The question for us in the Anglican Communion at this point in our history is what has it done to our spiritual journey of following Jesus-the-ultimate-outcast now that the Christian community identifies herself with the empire, with power?  The question for the Episcopal Church and for the community of St Thomas’ Parish is the question of who we are, and who we are called to become. 

Six years before Henry Kissinger became Secretary of State, the Rev. Dr. Martin Luther King, Jr., on April 4, 1967, gave one of the most controversial addresses in American religious history at Riverside Church in New York City.  Dr. King named our complicity as abusers of power, when Christians chose to live as members of the Empire rather than to cast our lot with the Outcasts. Power is what makes the church stand silent in awe of those who have it.  But  “A time comes when silence is betrayal,'" preached King.

King’s Riverside speech named the sickness eating the American soul as "the giant triplets of racism, extreme materialism, and militarism." It was a watershed moment when King held America accountable to the ideals of her founding documents, addressed the mechanisms of empire and held us accountable to God, instead of letting God be held accountable to the power of Empire. 

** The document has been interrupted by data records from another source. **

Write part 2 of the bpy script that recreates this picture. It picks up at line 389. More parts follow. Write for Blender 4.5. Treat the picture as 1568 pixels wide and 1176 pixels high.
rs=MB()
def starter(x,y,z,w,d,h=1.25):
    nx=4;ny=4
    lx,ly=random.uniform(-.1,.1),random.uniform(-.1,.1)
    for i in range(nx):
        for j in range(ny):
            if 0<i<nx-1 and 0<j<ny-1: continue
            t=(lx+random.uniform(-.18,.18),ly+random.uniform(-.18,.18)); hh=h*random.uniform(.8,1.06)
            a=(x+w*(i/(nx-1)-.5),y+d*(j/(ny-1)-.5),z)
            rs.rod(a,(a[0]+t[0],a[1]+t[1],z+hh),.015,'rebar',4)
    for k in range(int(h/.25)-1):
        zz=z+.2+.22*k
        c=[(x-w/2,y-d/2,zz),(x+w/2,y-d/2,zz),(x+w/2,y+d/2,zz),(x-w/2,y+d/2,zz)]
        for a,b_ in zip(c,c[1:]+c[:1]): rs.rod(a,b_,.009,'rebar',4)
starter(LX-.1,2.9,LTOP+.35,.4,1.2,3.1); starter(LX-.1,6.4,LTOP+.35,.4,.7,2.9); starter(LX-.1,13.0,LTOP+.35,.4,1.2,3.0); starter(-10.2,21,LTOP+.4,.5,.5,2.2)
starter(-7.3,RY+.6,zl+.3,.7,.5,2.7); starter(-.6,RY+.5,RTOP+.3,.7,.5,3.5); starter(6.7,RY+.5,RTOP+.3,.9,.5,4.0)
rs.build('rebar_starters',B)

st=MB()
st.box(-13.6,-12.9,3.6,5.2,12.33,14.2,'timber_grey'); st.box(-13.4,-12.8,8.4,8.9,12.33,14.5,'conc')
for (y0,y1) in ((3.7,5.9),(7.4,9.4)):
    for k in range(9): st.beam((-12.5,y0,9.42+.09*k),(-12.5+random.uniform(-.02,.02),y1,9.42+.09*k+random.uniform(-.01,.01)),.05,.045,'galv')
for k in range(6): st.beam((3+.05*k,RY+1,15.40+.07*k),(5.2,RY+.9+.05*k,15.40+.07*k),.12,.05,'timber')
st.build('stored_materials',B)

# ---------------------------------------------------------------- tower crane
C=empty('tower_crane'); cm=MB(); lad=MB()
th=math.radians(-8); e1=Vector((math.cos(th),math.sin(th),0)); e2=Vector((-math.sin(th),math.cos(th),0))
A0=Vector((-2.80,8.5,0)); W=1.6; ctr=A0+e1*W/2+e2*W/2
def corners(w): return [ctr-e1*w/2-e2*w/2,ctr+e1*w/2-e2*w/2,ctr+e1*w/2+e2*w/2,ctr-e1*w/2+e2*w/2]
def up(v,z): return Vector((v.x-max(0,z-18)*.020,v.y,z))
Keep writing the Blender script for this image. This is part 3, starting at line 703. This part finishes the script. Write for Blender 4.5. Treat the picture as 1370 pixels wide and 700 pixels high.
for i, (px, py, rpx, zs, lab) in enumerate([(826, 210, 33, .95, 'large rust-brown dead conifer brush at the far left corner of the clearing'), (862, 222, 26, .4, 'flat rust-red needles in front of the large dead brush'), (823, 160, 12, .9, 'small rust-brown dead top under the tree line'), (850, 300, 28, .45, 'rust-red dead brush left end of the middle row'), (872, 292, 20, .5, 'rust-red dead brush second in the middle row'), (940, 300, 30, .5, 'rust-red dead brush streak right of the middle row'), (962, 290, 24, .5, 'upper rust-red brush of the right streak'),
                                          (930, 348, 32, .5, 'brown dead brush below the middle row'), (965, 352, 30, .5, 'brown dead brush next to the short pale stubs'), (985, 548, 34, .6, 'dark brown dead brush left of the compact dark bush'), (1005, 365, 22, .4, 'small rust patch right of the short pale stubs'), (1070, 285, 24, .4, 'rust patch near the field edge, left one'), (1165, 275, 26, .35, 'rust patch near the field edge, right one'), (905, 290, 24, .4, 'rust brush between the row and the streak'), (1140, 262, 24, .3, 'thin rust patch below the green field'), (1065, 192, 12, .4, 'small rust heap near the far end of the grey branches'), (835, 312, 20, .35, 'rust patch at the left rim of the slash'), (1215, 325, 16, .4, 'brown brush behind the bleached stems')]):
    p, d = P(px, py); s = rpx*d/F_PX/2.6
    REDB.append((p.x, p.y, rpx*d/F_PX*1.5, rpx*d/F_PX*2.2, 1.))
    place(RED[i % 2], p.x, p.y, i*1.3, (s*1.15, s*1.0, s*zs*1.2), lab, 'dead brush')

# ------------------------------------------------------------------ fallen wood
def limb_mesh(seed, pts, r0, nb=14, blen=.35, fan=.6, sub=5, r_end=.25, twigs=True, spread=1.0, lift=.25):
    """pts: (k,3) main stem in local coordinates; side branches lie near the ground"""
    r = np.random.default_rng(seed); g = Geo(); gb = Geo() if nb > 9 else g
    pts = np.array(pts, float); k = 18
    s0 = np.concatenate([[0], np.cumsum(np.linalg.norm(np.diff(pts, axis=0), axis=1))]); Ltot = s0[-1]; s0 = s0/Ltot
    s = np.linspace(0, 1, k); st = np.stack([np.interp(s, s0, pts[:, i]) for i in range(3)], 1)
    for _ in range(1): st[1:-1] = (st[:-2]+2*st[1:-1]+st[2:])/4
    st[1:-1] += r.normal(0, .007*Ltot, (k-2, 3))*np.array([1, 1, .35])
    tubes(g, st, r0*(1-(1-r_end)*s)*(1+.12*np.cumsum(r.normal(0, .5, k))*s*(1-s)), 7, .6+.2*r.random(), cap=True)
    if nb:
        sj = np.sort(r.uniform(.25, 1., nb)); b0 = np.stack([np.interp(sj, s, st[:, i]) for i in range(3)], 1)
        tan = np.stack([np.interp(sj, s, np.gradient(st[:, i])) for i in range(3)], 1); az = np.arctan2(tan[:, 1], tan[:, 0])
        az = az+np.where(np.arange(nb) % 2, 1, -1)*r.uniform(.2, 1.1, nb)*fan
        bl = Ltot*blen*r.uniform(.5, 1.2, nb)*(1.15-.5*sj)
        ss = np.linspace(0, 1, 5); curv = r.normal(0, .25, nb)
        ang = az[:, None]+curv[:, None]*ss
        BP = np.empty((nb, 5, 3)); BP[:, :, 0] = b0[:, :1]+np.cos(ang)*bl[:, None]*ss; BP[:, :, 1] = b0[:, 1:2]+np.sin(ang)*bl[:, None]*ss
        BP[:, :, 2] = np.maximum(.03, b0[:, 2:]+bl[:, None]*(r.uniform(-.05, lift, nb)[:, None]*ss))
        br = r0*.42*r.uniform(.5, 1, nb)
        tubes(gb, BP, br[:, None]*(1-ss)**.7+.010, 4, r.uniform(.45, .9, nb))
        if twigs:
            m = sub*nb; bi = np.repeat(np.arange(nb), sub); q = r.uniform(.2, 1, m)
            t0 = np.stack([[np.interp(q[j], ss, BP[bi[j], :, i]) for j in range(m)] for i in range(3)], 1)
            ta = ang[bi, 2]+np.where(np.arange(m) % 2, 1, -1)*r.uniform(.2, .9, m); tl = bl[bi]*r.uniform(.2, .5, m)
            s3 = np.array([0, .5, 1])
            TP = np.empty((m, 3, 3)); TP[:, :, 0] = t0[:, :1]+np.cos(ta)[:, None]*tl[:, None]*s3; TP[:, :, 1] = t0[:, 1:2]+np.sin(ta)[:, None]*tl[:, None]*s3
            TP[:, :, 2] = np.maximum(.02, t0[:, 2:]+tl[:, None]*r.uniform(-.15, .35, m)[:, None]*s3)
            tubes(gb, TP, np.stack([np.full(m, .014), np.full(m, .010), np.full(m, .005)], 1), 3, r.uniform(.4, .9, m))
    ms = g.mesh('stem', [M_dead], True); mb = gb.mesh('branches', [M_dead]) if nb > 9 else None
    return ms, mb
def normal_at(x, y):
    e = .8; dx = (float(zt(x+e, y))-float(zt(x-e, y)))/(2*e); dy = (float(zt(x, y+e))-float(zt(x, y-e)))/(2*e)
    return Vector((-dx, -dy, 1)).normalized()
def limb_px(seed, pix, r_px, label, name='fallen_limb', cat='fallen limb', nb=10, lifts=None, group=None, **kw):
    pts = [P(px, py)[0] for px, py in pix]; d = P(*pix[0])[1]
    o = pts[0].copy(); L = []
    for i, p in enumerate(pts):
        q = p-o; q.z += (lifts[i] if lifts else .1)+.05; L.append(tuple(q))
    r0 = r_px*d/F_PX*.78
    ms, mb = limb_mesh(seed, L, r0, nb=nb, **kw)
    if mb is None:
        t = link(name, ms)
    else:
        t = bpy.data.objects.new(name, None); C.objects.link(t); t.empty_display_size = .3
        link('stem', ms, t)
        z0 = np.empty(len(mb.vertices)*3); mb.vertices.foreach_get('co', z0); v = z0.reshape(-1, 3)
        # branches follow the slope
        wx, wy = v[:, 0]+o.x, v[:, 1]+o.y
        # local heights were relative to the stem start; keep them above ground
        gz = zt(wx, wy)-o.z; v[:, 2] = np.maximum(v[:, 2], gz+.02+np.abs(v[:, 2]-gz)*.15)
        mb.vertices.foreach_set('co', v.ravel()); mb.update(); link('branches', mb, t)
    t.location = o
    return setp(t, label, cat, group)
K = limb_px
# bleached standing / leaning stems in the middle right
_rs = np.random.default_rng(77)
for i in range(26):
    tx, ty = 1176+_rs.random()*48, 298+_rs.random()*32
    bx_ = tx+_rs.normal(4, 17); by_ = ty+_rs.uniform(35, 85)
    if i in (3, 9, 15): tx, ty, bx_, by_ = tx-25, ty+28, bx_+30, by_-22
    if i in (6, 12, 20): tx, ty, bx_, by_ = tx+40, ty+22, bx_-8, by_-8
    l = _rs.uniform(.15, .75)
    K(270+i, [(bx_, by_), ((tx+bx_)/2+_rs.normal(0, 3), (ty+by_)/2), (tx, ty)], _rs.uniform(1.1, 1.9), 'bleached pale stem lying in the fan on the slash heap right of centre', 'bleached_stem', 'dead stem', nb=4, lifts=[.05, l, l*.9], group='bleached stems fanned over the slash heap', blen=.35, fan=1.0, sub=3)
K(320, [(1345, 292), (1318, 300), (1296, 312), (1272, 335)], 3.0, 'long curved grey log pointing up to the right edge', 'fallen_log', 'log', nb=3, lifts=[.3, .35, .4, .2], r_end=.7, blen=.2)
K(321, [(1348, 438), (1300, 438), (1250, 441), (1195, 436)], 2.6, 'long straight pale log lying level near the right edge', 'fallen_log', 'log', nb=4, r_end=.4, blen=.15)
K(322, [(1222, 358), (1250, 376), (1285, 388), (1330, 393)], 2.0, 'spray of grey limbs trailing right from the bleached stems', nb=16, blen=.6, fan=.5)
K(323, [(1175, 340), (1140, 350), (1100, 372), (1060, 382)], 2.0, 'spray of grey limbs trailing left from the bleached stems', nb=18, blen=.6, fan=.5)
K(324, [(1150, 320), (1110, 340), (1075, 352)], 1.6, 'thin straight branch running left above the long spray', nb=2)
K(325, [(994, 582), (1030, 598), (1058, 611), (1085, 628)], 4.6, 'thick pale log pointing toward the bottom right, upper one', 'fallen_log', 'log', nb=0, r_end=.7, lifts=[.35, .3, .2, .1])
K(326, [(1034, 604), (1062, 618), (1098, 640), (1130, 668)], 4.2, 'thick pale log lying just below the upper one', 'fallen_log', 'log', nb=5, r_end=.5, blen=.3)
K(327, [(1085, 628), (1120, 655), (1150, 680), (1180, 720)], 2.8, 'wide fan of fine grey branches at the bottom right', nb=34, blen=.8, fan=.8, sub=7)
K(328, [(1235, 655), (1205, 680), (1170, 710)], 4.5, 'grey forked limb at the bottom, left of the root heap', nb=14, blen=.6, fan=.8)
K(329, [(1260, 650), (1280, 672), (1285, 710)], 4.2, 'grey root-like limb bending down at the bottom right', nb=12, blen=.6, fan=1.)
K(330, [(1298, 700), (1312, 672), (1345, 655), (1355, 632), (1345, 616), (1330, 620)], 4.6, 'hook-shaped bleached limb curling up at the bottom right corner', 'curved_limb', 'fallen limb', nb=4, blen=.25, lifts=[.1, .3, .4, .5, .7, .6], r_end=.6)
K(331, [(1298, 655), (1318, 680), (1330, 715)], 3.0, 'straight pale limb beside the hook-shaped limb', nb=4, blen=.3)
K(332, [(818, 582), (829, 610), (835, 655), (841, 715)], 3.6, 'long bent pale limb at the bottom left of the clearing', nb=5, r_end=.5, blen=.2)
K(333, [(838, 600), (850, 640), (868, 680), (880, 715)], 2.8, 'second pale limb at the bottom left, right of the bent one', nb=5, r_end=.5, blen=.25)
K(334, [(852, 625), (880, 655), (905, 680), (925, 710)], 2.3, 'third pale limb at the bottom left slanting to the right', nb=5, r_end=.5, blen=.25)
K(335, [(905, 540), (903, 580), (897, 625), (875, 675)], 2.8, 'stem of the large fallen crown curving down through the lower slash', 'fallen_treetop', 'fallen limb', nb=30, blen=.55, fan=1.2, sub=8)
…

At the height of the American struggle for civil rights for African American grandchildren and great-grandchildren of human slaves, King outlined seven major reasons for bringing another great struggle, getting America out of Vietnam, into his "field of moral vision.”  King’s reason’s for linking race, and class, and war have profound implications for our church’s struggle today with the aphrodisiac of Empire, threatening to totally blind us.  King reminded the church that the desire for power in one sphere is always linked to the desire for power in other areas of human affairs. America’s muscle flexing of power in Iraq, and our nation’s turning it’s back to the needs of the outcasts of our own society, are related.